Disclosure is an area which often presents real challenges for litigants in person. Under the existing rules, you cannot cherry pick the documents you wish to disclose to the other side. As well as the documents which you wish to rely on because you think they may help your case, you must also disclose documents which may assist the other party's case or undermine your own case.

This works both ways, as it enables you to see the documents which the other party might otherwise prefer you not to see. However, the default provision for disclosure on the intermediate track does not include a requirement to disclose those potentially unhelpful documents. For example if you sue a professional adviser such as a solicitor, and you allege that he gave you some negligent advice over the telephone, it seems that in the intermediate track he would not ordinarily be required to disclose any attendance note of that conversation if he does not wish to rely on it.

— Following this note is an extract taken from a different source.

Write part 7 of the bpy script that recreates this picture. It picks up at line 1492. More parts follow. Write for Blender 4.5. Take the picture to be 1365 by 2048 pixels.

There may well be scope for challenging that default provision, but the potential benefit will readily be appreciated here of specialist advice to help identify what documents might be expected to exist and to formulate arguments as to why they should be disclosed notwithstanding the default provision.

I would suggest that all direct access clients should, where possible, seek guidance on the procedural aspects of their case as early as possible. I anticipate that the benefits of doing so will become even more apparent if their case potentially falls within the new intermediate track, if and when that becomes a reality.